Trump’s comment tracks with Republican talking points about the hearing, where the Republican National Committee and White House urged surrogates to emphasize the fact that Comey clearly said the President was never an explicit subject of the Russia probe during his time at the FBI.

But Comey’s testimony about the President was also damaging. The former FBI director said Trump’s private comments urging him to drop the probe into former national security adviser Michael Flynn led him to tell his Justice Department colleagues they needed to be careful. And he said multiple times that he choose to take detailed notes about his interactions with Trump because he worried the White House and President would lie about them if he didn’t.

Trump fired Comey in May, setting off a series of events that eventually led the career law enforcement official to sit before senators on Thursday.

And Friday’s message on Twitter was the President, in effect, accusing Comey of perjury because the former FBI director was under oath during the Senate intelligence committee hearing.

The White House initially blamed Comey’s firing on the way he handled the Hillary Clinton email investigation during the 2016 election. But once that excuse fell apart, Trump himself said he fired the former FBI director over the FBI probe. That, Comey said, worried him.

“It’s my judgment that I was fired because of the Russia investigation,” Comey said. “I was fired in some way to change, or the endeavor was to change, the way the Russia investigation was being conducted.”
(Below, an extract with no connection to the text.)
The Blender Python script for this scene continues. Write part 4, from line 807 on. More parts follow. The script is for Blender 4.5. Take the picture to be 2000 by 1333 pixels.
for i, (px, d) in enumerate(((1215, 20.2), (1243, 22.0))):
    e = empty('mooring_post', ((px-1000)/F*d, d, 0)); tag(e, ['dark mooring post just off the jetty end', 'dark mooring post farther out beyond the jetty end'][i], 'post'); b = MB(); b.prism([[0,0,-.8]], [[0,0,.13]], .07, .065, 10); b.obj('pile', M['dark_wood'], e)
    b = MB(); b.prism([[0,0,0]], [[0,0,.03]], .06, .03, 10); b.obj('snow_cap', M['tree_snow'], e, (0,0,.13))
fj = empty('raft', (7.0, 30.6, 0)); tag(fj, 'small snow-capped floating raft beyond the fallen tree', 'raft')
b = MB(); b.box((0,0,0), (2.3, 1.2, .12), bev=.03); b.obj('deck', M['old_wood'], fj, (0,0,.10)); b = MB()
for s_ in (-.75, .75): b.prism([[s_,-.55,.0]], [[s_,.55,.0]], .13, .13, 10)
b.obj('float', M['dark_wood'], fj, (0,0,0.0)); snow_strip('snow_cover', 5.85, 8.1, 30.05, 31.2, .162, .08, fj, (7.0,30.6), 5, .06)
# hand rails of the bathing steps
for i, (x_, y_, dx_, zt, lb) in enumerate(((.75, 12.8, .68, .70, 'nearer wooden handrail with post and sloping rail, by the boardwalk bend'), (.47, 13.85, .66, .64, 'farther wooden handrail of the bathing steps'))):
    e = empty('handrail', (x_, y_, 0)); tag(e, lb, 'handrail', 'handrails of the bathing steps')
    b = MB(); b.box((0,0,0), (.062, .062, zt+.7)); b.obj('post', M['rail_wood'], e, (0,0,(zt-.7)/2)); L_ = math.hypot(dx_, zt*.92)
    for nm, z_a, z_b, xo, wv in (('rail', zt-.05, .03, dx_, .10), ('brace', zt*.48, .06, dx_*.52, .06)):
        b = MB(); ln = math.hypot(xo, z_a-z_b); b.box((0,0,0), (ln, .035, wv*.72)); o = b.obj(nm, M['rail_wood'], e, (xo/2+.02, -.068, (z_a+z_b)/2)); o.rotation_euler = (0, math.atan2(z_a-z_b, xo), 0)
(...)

Republicans, who have been pushing the need to punish leakers for months, have also jumped on the fact that Comey provided the content of a memo regarding meetings between himself and the President to a friend, who then disseminated the information to the media.

Trump’s outside lawyer insisted Thursday that it was Comey who lied when he detailed conversations between himself and the President, raising the accusation that Comey committed perjury while testifying under oath.

Marc Kasowitz, Trump’s recently hired outside counsel, slammed Comey for “unilaterally and surreptitiously” disseminating the content of his conversations with Trump, arguing that information was “privileged.”

A number of legal scholars disagree with Kasowitz’s assessment, including John Dean, who served as White House counsel in the Nixon administration.

“This is not privileged information,” Dean said bluntly.

Trump’s top aides and advisers successfully kept the president off Twitter during the Comey hearing, something they told reporters they were hoping to do. Trump was asked about Comey’s testimony multiple times during a meeting with governors and mayors, but ignored all the questions.

The President will likely be asked directly about the former FBI director’s testimony on Friday, when he takes formal questions for the first time in three weeks during a joint press conference in the Rose Garden with Romanian President Klaus Iohanni.